-- start of Source data --

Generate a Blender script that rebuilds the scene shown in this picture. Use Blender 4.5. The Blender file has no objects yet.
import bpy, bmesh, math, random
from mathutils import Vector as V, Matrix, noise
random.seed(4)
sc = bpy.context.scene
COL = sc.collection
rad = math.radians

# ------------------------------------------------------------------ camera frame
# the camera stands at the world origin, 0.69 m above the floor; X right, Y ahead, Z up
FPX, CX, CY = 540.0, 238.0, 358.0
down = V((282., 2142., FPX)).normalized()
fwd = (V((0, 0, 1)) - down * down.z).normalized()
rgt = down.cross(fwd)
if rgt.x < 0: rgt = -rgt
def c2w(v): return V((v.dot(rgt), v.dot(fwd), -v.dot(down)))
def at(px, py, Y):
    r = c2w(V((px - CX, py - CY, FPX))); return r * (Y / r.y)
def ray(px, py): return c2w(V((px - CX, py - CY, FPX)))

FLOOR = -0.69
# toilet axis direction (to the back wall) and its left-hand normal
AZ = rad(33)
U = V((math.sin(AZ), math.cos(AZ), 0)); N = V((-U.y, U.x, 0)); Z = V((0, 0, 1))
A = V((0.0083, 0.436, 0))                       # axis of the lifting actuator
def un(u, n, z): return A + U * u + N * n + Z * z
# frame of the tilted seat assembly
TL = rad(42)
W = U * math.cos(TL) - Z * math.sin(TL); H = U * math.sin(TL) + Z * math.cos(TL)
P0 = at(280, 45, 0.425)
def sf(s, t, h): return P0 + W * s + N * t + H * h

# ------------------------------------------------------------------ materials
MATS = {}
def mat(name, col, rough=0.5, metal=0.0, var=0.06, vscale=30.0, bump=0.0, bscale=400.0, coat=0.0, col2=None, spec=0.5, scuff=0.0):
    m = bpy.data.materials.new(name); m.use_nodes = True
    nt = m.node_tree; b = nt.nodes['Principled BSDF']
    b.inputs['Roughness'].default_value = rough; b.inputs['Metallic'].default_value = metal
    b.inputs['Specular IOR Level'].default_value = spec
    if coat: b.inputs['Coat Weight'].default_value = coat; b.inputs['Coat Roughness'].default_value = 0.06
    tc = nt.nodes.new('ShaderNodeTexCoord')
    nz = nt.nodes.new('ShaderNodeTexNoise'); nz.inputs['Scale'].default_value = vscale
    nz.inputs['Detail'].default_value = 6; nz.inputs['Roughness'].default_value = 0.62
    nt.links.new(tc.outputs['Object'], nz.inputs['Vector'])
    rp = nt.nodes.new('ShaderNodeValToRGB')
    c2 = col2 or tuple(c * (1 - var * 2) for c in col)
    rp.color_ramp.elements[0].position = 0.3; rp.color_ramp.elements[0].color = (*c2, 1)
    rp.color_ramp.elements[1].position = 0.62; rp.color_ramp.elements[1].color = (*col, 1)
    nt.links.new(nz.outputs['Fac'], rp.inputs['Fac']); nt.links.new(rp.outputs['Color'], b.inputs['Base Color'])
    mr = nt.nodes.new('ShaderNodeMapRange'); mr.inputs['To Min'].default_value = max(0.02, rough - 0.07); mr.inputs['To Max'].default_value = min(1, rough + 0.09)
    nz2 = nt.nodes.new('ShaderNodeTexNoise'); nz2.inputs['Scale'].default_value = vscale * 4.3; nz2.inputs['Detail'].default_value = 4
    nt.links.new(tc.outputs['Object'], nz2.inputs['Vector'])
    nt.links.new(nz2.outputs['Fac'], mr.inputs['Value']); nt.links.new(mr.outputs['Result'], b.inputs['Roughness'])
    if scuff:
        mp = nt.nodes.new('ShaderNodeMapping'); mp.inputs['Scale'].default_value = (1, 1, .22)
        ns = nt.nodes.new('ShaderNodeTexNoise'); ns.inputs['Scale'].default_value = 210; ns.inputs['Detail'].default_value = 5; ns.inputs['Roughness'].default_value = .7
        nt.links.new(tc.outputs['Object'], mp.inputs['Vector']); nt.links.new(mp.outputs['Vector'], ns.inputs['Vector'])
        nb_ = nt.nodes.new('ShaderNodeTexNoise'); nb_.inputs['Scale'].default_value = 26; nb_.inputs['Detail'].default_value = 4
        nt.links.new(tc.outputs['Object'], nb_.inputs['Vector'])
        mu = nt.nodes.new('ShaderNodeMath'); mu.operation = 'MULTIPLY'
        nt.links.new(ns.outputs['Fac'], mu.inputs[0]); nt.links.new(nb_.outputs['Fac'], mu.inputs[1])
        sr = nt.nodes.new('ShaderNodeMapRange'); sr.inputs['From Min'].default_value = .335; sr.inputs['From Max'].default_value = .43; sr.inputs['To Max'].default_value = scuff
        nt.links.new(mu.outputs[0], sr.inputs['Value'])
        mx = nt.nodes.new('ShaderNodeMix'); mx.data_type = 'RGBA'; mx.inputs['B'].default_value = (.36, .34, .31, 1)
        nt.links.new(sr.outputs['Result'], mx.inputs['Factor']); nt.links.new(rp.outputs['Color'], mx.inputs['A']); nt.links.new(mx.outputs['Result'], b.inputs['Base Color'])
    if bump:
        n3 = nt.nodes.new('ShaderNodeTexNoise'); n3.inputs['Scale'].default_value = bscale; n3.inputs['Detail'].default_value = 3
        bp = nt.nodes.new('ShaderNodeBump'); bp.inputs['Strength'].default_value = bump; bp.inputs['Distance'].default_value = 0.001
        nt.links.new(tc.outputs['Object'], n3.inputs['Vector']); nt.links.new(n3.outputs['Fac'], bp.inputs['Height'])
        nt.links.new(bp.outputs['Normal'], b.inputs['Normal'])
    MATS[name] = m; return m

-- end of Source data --

» The problem
Copy each line in the data that holds the word "scene".

» Solution to this task
Generate a Blender script that rebuilds the scene shown in this picture. Use Blender 4.5. The Blender file has no objects yet.
sc = bpy.context.scene